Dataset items
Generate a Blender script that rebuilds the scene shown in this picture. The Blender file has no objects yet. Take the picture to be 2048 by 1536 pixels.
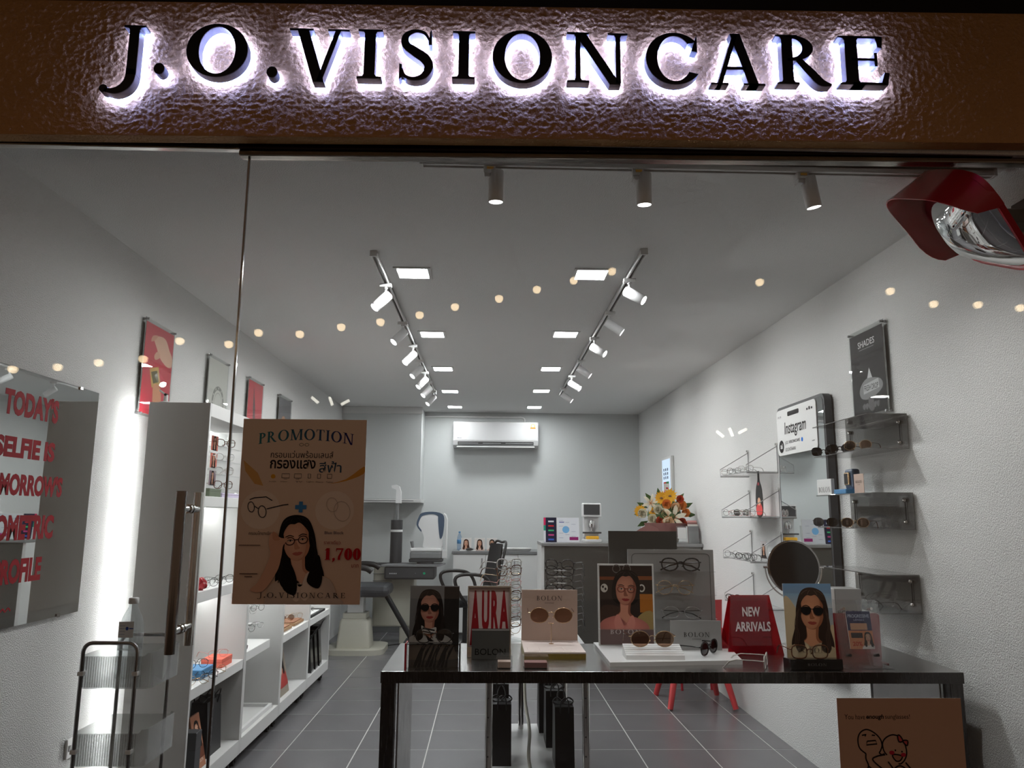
import bpy, bmesh, math, random
from mathutils import Vector, Matrix, noise
random.seed(7)
C = bpy.context.scene.collection
PI = math.pi
# ------------------------------------------------------------------ camera, world, exposure
def set_camera():
    yaw, pitch, roll = 0.029, math.atan(262/1540), 0.0075
    f = Vector((math.sin(yaw)*math.cos(pitch), math.cos(yaw)*math.cos(pitch), math.sin(pitch)))
    r0 = Vector((math.cos(yaw), -math.sin(yaw), 0)); u0 = r0.cross(f)
    r = r0*math.cos(roll)+u0*math.sin(roll); u = -r0*math.sin(roll)+u0*math.cos(roll)
    cd = bpy.data.cameras.new('camera'); cam = bpy.data.objects.new('camera', cd); C.objects.link(cam)
    M = Matrix((r, u, -f)).transposed().to_4x4(); M.translation = (0, -2.6, 1.5); cam.matrix_world = M
    cd.sensor_width = 36; cd.lens = 36*1540/2048; cd.clip_start = .05; cd.clip_end = 200
    bpy.context.scene.camera = cam
set_camera()
world = bpy.data.worlds.new('night_street'); bpy.context.scene.world = world; world.use_nodes = True
world.node_tree.nodes['Background'].inputs[0].default_value = (.10, .064, .042, 1)
world.node_tree.nodes['Background'].inputs[1].default_value = .92
vs = bpy.context.scene.view_settings
vs.view_transform = 'Standard'; vs.look = 'None'; vs.gamma = 1; vs.use_curve_mapping = False; vs.exposure = 0.20
cy = bpy.context.scene.cycles
cy.max_bounces = 5; cy.diffuse_bounces = 3; cy.glossy_bounces = 3; cy.transparent_max_bounces = 12; cy.caustics_reflective = False; cy.caustics_refractive = False; cy.sample_clamp_indirect = 5; cy.adaptive_threshold = .08
DOWNLIGHT = 92.0      # emission of the square ceiling panels
SPOT_SIDE = 22.0     # watts of the track spotlights along the side tracks
SPOT_FRONT = 24.0     # watts of the three spotlights behind the glass
STRIP = 45.0          # emission of the shelf light strips
SIGN = 50.0          # emission of the acrylic backs of the sign letters
BULB = 10.0

# ------------------------------------------------------------------ helpers
def S(r, g, b):
    def l(x):
        x /= 255
        return x/12.92 if x <= .04045 else ((x+.055)/1.055)**2.4
    return (l(r), l(g), l(b))
MATS = {}
def mat(name, col=(.8,.8,.8), rough=.5, metal=0., bump=None, var=0., vscale=8., emit=None, alpha=None, spec=.5, aniso=None, coat=0.):
    m = bpy.data.materials.new(name); m.use_nodes = True; MATS[name] = m
    nt = m.node_tree; N = nt.nodes; L = nt.links; b = N['Principled BSDF']
    b.inputs['Base Color'].default_value = (*col, 1); b.inputs['Roughness'].default_value = rough; b.inputs['Metallic'].default_value = metal
    b.inputs['Specular IOR Level'].default_value = spec; b.inputs['Coat Weight'].default_value = coat
    tc = N.new('ShaderNodeTexCoord')
    if var:
        n = N.new('ShaderNodeTexNoise'); n.inputs['Scale'].default_value = vscale; n.inputs['Detail'].default_value = 4
        L.new(tc.outputs['Object'], n.inputs['Vector'])
        r = N.new('ShaderNodeMix'); r.data_type = 'RGBA'
        r.inputs[6].default_value = (*[c*(1-var) for c in col], 1); r.inputs[7].default_value = (*[min(1, c*(1+var)) for c in col], 1)
        L.new(n.outputs['Fac'], r.inputs[0]); L.new(r.outputs[2], b.inputs['Base Color'])
    if aniso:   # brushed metal: roughness streaks
        mp = N.new('ShaderNodeMapping'); mp.inputs['Scale'].default_value = aniso
        n = N.new('ShaderNodeTexNoise'); n.inputs['Scale'].default_value = 12; n.inputs['Detail'].default_value = 3
        L.new(tc.outputs['Object'], mp.inputs['Vector']); L.new(mp.outputs[0], n.inputs['Vector'])
        mr = N.new('ShaderNodeMapRange'); mr.inputs[3].default_value = rough*.7; mr.inputs[4].default_value = rough*1.4
        L.new(n.outputs['Fac'], mr.inputs[0]); L.new(mr.outputs[0], b.inputs['Roughness'])
    if bump:
        sc, dist, det = bump
        n = N.new('ShaderNodeTexNoise'); n.inputs['Scale'].default_value = sc; n.inputs['Detail'].default_value = det
        L.new(tc.outputs['Object'], n.inputs['Vector'])
        bp = N.new('ShaderNodeBump'); bp.inputs['Strength'].default_value = 1; bp.inputs['Distance'].default_value = dist
        L.new(n.outputs['Fac'], bp.inputs['Height']); L.new(bp.outputs[0], b.inputs['Normal'])
    if emit:
        b.inputs['Emission Color'].default_value = (*emit[0], 1); b.inputs['Emission Strength'].default_value = emit[1]
    return m
def glass(name, tint=(1,1,1), refl=.04, rough=0., haze=None):
    """thin clear sheet: see-through with a Schlick reflection, tinted by colour"""
    m = bpy.data.materials.new(name); m.use_nodes = True; MATS[name] = m
    nt = m.node_tree; N = nt.nodes; L = nt.links
    for n in list(N):
        if n.type != 'OUTPUT_MATERIAL': N.remove(n)
    t = N.new('ShaderNodeBsdfTransparent'); t.inputs[0].default_value = (*tint, 1)
    g = N.new('ShaderNodeBsdfGlossy'); g.inputs['Roughness'].default_value = rough; g.inputs[0].default_value = (1,1,1,1)
    lw = N.new('ShaderNodeLayerWeight'); lw.inputs[0].default_value = .5
    p = N.new('ShaderNodeMath'); p.operation = 'POWER'; p.inputs[1].default_value = 5
    q = N.new('ShaderNodeMath'); q.operation = 'MULTIPLY_ADD'; q.inputs[1].default_value = 1-refl; q.inputs[2].default_value = refl
    mx = N.new('ShaderNodeMixShader')
    L.new(lw.outputs['Facing'], p.inputs[0]); L.new(p.outputs[0], q.inputs[0]); L.new(q.outputs[0], mx.inputs[0])
    base = t.outputs[0]
    if haze:
        d = N.new('ShaderNodeBsdfDiffuse'); d.inputs[0].default_value = (*haze[0], 1)
        h = N.new('ShaderNodeMixShader'); h.inputs[0].default_value = haze[1]
        L.new(t.outputs[0], h.inputs[1]); L.new(d.outputs[0], h.inputs[2]); base = h.outputs[0]
    L.new(base, mx.inputs[1]); L.new(g.outputs[0], mx.inputs[2])
    L.new(mx.outputs[0], N['Material Output'].inputs[0])
    return m
def printmat(name, rough=.5):
    m = mat(name, rough=rough, spec=.15); nt = m.node_tree
    a = nt.nodes.new('ShaderNodeAttribute'); a.attribute_name = 'ink'
    nt.links.new(a.outputs['Color'], nt.nodes['Principled BSDF'].inputs['Base Color'])
    return m
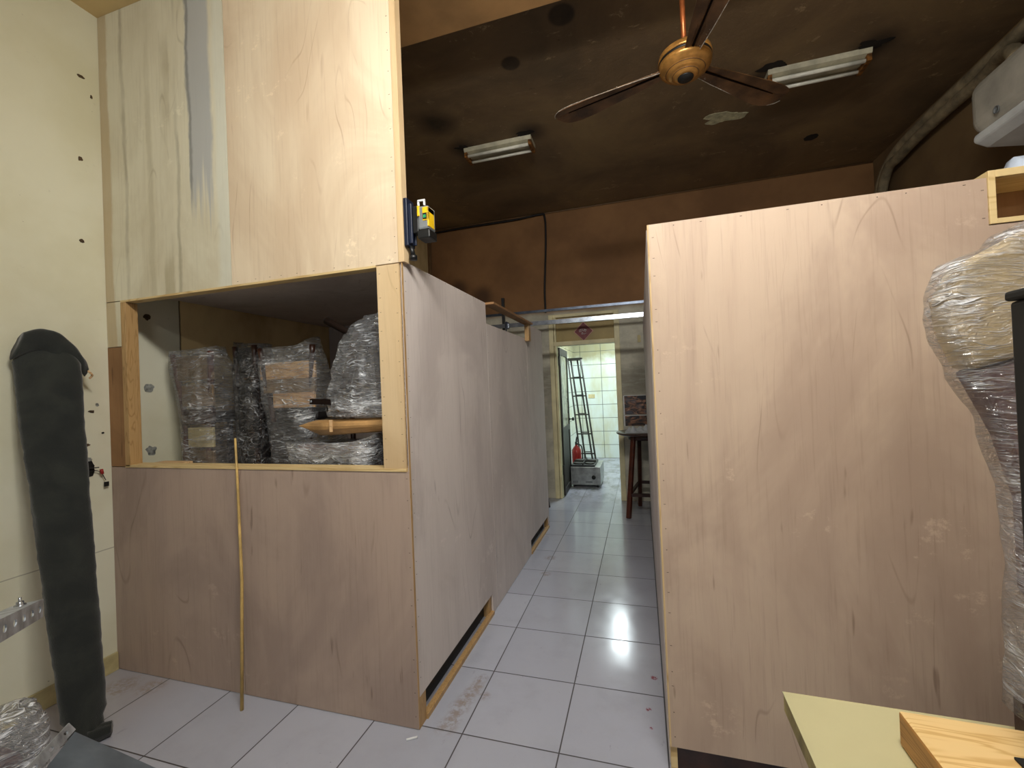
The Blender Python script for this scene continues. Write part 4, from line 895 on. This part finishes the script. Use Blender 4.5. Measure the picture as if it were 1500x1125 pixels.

- **YOUR GOAL**:
Retype the entries word for word. Omit any images.

- **FINISHED TASK**:
Generate a Blender script that rebuilds the scene shown in this picture. The Blender file has no objects yet. Take the picture to be 2048 by 1536 pixels.
import bpy, bmesh, math, random
from mathutils import Vector, Matrix, noise
random.seed(7)
C = bpy.context.scene.collection
PI = math.pi
# ------------------------------------------------------------------ camera, world, exposure
def set_camera():
    yaw, pitch, roll = 0.029, math.atan(262/1540), 0.0075
    f = Vector((math.sin(yaw)*math.cos(pitch), math.cos(yaw)*math.cos(pitch), math.sin(pitch)))
    r0 = Vector((math.cos(yaw), -math.sin(yaw), 0)); u0 = r0.cross(f)
    r = r0*math.cos(roll)+u0*math.sin(roll); u = -r0*math.sin(roll)+u0*math.cos(roll)
    cd = bpy.data.cameras.new('camera'); cam = bpy.data.objects.new('camera', cd); C.objects.link(cam)
    M = Matrix((r, u, -f)).transposed().to_4x4(); M.translation = (0, -2.6, 1.5); cam.matrix_world = M
    cd.sensor_width = 36; cd.lens = 36*1540/2048; cd.clip_start = .05; cd.clip_end = 200
    bpy.context.scene.camera = cam
set_camera()
world = bpy.data.worlds.new('night_street'); bpy.context.scene.world = world; world.use_nodes = True
world.node_tree.nodes['Background'].inputs[0].default_value = (.10, .064, .042, 1)
world.node_tree.nodes['Background'].inputs[1].default_value = .92
vs = bpy.context.scene.view_settings
vs.view_transform = 'Standard'; vs.look = 'None'; vs.gamma = 1; vs.use_curve_mapping = False; vs.exposure = 0.20
cy = bpy.context.scene.cycles
cy.max_bounces = 5; cy.diffuse_bounces = 3; cy.glossy_bounces = 3; cy.transparent_max_bounces = 12; cy.caustics_reflective = False; cy.caustics_refractive = False; cy.sample_clamp_indirect = 5; cy.adaptive_threshold = .08
DOWNLIGHT = 92.0      # emission of the square ceiling panels
SPOT_SIDE = 22.0     # watts of the track spotlights along the side tracks
SPOT_FRONT = 24.0     # watts of the three spotlights behind the glass
STRIP = 45.0          # emission of the shelf light strips
SIGN = 50.0          # emission of the acrylic backs of the sign letters
BULB = 10.0

# ------------------------------------------------------------------ helpers
def S(r, g, b):
    def l(x):
        x /= 255
        return x/12.92 if x <= .04045 else ((x+.055)/1.055)**2.4
    return (l(r), l(g), l(b))
MATS = {}
def mat(name, col=(.8,.8,.8), rough=.5, metal=0., bump=None, var=0., vscale=8., emit=None, alpha=None, spec=.5, aniso=None, coat=0.):
    m = bpy.data.materials.new(name); m.use_nodes = True; MATS[name] = m
    nt = m.node_tree; N = nt.nodes; L = nt.links; b = N['Principled BSDF']
    b.inputs['Base Color'].default_value = (*col, 1); b.inputs['Roughness'].default_value = rough; b.inputs['Metallic'].default_value = metal
    b.inputs['Specular IOR Level'].default_value = spec; b.inputs['Coat Weight'].default_value = coat
    tc = N.new('ShaderNodeTexCoord')
    if var:
        n = N.new('ShaderNodeTexNoise'); n.inputs['Scale'].default_value = vscale; n.inputs['Detail'].default_value = 4
        L.new(tc.outputs['Object'], n.inputs['Vector'])
        r = N.new('ShaderNodeMix'); r.data_type = 'RGBA'
        r.inputs[6].default_value = (*[c*(1-var) for c in col], 1); r.inputs[7].default_value = (*[min(1, c*(1+var)) for c in col], 1)
        L.new(n.outputs['Fac'], r.inputs[0]); L.new(r.outputs[2], b.inputs['Base Color'])
    if aniso:   # brushed metal: roughness streaks
        mp = N.new('ShaderNodeMapping'); mp.inputs['Scale'].default_value = aniso
        n = N.new('ShaderNodeTexNoise'); n.inputs['Scale'].default_value = 12; n.inputs['Detail'].default_value = 3
        L.new(tc.outputs['Object'], mp.inputs['Vector']); L.new(mp.outputs[0], n.inputs['Vector'])
        mr = N.new('ShaderNodeMapRange'); mr.inputs[3].default_value = rough*.7; mr.inputs[4].default_value = rough*1.4
        L.new(n.outputs['Fac'], mr.inputs[0]); L.new(mr.outputs[0], b.inputs['Roughness'])
    if bump:
        sc, dist, det = bump
        n = N.new('ShaderNodeTexNoise'); n.inputs['Scale'].default_value = sc; n.inputs['Detail'].default_value = det
        L.new(tc.outputs['Object'], n.inputs['Vector'])
        bp = N.new('ShaderNodeBump'); bp.inputs['Strength'].default_value = 1; bp.inputs['Distance'].default_value = dist
        L.new(n.outputs['Fac'], bp.inputs['Height']); L.new(bp.outputs[0], b.inputs['Normal'])
    if emit:
        b.inputs['Emission Color'].default_value = (*emit[0], 1); b.inputs['Emission Strength'].default_value = emit[1]
    return m
def glass(name, tint=(1,1,1), refl=.04, rough=0., haze=None):
    """thin clear sheet: see-through with a Schlick reflection, tinted by colour"""
    m = bpy.data.materials.new(name); m.use_nodes = True; MATS[name] = m
    nt = m.node_tree; N = nt.nodes; L = nt.links
    for n in list(N):
        if n.type != 'OUTPUT_MATERIAL': N.remove(n)
    t = N.new('ShaderNodeBsdfTransparent'); t.inputs[0].default_value = (*tint, 1)
    g = N.new('ShaderNodeBsdfGlossy'); g.inputs['Roughness'].default_value = rough; g.inputs[0].default_value = (1,1,1,1)
    lw = N.new('ShaderNodeLayerWeight'); lw.inputs[0].default_value = .5
    p = N.new('ShaderNodeMath'); p.operation = 'POWER'; p.inputs[1].default_value = 5
    q = N.new('ShaderNodeMath'); q.operation = 'MULTIPLY_ADD'; q.inputs[1].default_value = 1-refl; q.inputs[2].default_value = refl
    mx = N.new('ShaderNodeMixShader')
    L.new(lw.outputs['Facing'], p.inputs[0]); L.new(p.outputs[0], q.inputs[0]); L.new(q.outputs[0], mx.inputs[0])
    base = t.outputs[0]
    if haze:
        d = N.new('ShaderNodeBsdfDiffuse'); d.inputs[0].default_value = (*haze[0], 1)
        h = N.new('ShaderNodeMixShader'); h.inputs[0].default_value = haze[1]
        L.new(t.outputs[0], h.inputs[1]); L.new(d.outputs[0], h.inputs[2]); base = h.outputs[0]
    L.new(base, mx.inputs[1]); L.new(g.outputs[0], mx.inputs[2])
    L.new(mx.outputs[0], N['Material Output'].inputs[0])
    return m
def printmat(name, rough=.5):
    m = mat(name, rough=rough, spec=.15); nt = m.node_tree
    a = nt.nodes.new('ShaderNodeAttribute'); a.attribute_name = 'ink'
    nt.links.new(a.outputs['Color'], nt.nodes['Principled BSDF'].inputs['Base Color'])
    return m
The Blender Python script for this scene continues. Write part 4, from line 895 on. This part finishes the script. Use Blender 4.5. Measure the picture as if it were 1500x1125 pixels.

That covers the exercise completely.